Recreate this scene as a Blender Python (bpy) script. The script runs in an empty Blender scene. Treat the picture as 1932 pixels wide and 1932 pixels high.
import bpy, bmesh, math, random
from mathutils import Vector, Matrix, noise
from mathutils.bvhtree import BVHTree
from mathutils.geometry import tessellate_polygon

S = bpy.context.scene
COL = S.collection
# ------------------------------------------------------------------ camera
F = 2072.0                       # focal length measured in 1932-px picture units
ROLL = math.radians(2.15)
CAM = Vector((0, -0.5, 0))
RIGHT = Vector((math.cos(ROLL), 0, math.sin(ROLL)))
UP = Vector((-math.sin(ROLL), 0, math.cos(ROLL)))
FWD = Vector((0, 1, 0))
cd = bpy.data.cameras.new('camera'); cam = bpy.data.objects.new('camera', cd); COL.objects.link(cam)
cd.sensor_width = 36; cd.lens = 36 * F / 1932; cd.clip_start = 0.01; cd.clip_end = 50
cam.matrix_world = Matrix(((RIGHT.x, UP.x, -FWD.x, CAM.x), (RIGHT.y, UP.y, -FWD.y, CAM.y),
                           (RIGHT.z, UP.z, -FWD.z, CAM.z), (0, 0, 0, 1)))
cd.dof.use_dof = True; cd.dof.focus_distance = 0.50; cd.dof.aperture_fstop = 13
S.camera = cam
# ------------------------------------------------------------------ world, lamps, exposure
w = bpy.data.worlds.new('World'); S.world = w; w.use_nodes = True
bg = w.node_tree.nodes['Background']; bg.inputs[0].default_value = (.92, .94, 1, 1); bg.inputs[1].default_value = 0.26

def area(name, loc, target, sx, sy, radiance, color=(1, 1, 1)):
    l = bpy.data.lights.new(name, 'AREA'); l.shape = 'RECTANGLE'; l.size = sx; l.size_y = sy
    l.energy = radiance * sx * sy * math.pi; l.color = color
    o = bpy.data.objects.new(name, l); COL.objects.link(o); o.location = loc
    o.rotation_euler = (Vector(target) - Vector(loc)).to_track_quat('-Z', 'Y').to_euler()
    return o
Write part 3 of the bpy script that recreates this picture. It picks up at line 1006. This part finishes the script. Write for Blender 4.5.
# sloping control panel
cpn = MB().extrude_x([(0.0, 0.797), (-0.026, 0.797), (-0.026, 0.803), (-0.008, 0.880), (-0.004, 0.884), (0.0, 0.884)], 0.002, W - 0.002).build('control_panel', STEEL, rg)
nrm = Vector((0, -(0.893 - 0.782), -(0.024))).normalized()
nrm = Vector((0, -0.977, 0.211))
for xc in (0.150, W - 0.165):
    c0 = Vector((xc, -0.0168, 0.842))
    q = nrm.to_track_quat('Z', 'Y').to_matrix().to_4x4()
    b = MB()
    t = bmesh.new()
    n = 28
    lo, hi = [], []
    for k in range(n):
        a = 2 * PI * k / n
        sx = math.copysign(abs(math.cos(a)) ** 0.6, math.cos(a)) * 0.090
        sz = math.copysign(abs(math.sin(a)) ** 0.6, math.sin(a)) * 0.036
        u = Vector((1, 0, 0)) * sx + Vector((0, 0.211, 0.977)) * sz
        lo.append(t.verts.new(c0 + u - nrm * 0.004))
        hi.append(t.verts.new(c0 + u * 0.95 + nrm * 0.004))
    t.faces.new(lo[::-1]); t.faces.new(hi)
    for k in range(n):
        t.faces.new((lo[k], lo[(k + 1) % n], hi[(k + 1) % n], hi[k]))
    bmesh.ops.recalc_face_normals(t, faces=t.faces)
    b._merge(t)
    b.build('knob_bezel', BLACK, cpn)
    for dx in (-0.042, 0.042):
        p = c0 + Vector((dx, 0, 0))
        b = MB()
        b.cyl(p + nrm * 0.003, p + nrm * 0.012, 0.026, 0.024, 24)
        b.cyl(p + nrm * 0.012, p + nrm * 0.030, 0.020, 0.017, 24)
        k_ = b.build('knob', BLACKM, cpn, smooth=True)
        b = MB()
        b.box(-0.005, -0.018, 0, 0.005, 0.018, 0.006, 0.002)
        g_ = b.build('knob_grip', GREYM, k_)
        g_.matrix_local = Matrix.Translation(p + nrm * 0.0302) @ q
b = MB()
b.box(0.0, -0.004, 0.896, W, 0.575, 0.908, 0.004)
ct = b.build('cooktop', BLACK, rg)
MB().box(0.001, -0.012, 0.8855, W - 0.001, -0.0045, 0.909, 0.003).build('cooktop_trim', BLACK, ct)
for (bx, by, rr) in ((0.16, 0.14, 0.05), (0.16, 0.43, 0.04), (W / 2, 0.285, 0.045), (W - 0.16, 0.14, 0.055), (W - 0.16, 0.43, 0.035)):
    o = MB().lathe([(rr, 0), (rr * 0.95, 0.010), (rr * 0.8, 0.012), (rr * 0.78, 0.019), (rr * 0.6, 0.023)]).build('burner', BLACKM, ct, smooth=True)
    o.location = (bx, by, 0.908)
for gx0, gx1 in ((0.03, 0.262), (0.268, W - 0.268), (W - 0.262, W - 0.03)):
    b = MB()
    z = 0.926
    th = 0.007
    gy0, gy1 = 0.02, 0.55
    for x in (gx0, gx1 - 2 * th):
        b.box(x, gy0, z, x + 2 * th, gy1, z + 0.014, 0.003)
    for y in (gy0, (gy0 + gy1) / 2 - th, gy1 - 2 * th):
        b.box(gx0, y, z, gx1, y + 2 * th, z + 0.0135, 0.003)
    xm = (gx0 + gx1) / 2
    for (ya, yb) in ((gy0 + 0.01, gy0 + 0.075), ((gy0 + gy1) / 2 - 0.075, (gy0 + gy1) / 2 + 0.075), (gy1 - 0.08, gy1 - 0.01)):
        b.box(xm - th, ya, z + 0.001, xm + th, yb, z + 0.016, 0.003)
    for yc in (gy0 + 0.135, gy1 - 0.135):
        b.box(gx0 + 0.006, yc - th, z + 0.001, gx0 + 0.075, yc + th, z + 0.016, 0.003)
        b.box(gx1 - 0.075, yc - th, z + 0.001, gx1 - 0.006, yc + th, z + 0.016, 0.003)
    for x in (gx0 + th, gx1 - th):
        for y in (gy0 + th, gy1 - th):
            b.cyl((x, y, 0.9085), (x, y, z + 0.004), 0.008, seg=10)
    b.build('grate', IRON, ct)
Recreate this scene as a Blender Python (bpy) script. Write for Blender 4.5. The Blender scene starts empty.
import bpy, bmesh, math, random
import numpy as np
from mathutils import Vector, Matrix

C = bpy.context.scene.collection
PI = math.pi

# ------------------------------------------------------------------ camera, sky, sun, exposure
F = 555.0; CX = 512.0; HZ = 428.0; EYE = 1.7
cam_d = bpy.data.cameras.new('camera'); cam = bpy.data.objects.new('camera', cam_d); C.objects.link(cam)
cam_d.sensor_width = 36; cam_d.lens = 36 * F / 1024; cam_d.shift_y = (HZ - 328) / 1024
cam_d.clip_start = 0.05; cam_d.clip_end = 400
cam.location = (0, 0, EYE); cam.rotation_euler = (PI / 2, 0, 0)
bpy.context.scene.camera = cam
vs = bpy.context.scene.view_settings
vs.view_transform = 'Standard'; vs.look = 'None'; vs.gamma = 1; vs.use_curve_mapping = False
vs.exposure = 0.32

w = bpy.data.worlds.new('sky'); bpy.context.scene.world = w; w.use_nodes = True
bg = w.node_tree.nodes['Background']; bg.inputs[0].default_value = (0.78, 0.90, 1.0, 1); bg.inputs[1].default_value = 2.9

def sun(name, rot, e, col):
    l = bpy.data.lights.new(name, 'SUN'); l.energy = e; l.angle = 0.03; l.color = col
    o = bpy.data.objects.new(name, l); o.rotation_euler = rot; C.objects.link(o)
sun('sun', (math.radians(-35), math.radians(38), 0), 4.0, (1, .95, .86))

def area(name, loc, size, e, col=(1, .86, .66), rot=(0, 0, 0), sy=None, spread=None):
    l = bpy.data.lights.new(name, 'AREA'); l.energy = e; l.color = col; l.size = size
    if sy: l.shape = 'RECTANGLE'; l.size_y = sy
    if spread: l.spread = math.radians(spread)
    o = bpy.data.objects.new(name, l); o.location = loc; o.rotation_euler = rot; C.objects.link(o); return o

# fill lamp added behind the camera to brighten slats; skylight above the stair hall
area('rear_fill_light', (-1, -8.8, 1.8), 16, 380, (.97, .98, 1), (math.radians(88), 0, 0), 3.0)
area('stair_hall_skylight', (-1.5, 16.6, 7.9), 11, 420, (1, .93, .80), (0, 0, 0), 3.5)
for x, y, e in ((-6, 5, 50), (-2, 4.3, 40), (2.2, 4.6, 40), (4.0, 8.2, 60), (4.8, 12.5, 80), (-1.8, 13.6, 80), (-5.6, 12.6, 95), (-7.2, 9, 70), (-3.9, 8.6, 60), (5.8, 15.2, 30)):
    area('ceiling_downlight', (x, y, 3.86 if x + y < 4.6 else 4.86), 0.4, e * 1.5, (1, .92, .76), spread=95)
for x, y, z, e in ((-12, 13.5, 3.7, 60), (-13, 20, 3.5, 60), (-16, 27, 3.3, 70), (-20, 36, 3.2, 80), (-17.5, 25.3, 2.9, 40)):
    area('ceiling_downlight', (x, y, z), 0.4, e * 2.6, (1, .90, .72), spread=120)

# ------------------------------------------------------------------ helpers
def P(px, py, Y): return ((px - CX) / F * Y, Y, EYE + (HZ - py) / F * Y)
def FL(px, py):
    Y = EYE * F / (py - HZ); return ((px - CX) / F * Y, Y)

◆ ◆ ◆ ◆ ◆

Reproduce verbatim only this range: the first line of the material through the line that contains "from mathutils.geometry import", inclusive.

> **The solution**:
Recreate this scene as a Blender Python (bpy) script. The script runs in an empty Blender scene. Treat the picture as 1932 pixels wide and 1932 pixels high.
import bpy, bmesh, math, random
from mathutils import Vector, Matrix, noise
from mathutils.bvhtree import BVHTree
from mathutils.geometry import tessellate_polygon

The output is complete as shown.